Directive – Pick out the lines in the listing below that contain the word "scene" and copy them.

**** Recorded data ****

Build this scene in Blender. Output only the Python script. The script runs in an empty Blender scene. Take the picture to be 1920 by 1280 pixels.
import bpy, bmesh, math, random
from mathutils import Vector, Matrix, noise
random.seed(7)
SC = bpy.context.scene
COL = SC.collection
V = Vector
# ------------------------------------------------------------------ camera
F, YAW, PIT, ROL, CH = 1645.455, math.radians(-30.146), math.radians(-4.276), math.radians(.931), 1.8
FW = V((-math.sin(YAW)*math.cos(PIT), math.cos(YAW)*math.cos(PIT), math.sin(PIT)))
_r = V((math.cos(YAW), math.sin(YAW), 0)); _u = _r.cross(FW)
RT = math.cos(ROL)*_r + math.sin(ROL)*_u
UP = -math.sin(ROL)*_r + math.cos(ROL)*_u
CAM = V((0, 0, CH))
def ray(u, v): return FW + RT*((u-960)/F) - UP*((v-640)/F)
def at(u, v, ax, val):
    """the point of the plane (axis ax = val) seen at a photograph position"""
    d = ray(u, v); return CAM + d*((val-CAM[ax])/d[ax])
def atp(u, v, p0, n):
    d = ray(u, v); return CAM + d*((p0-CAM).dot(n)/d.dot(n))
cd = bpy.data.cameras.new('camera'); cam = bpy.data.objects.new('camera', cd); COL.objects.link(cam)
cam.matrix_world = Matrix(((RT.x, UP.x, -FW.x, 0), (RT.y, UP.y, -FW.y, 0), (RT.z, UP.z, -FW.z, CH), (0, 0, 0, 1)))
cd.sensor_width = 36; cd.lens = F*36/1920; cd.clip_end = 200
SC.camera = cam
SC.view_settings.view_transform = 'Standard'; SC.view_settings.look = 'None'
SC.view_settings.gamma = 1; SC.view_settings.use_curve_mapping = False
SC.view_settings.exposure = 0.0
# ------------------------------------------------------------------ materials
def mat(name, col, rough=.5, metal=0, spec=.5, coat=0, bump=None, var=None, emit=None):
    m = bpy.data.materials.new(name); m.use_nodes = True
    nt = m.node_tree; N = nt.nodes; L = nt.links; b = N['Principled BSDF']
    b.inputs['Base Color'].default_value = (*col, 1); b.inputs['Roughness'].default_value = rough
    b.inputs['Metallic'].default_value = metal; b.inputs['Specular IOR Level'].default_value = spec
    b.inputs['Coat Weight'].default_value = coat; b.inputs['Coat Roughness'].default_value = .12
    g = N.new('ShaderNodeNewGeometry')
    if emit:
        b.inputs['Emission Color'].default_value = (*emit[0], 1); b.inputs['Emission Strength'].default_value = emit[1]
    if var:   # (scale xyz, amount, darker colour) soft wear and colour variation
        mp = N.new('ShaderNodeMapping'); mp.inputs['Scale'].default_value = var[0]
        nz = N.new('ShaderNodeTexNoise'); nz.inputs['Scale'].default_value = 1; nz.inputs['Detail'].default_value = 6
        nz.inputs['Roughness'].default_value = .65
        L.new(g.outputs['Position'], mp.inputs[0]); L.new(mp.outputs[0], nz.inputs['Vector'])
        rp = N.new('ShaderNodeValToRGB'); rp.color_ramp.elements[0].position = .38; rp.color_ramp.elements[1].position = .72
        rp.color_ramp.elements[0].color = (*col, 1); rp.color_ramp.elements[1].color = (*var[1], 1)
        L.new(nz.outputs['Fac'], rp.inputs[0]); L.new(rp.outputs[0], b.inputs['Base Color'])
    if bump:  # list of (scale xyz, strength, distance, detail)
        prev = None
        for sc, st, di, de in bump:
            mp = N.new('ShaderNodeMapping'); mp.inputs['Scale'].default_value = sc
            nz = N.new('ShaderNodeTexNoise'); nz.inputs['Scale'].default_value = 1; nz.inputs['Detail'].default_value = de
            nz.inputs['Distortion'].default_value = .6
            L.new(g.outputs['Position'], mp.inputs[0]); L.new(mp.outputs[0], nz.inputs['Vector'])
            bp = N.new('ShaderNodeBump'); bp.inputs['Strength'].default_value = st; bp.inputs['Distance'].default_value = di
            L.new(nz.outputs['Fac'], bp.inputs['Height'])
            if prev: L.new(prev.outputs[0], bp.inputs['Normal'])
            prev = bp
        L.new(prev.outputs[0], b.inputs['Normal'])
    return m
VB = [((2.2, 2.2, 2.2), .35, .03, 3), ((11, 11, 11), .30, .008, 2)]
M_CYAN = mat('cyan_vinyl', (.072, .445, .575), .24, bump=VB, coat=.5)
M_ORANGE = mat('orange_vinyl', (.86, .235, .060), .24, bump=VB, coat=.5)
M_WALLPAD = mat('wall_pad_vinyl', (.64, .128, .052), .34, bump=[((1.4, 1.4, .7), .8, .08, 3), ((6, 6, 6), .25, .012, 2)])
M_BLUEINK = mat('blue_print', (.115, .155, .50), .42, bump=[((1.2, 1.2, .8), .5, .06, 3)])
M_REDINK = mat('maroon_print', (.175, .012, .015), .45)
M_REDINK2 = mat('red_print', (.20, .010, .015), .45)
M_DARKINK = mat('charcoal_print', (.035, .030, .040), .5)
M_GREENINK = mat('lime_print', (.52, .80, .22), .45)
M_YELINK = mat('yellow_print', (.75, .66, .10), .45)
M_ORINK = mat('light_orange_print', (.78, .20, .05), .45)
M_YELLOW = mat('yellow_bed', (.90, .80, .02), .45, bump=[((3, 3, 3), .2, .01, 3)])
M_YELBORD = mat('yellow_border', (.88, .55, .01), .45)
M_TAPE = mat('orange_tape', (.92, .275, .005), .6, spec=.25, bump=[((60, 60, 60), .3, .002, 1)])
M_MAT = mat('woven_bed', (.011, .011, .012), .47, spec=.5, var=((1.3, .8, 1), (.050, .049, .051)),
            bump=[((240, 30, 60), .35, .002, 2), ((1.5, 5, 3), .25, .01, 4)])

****

Solution to the problem –
Build this scene in Blender. Output only the Python script. The script runs in an empty Blender scene. Take the picture to be 1920 by 1280 pixels.
SC = bpy.context.scene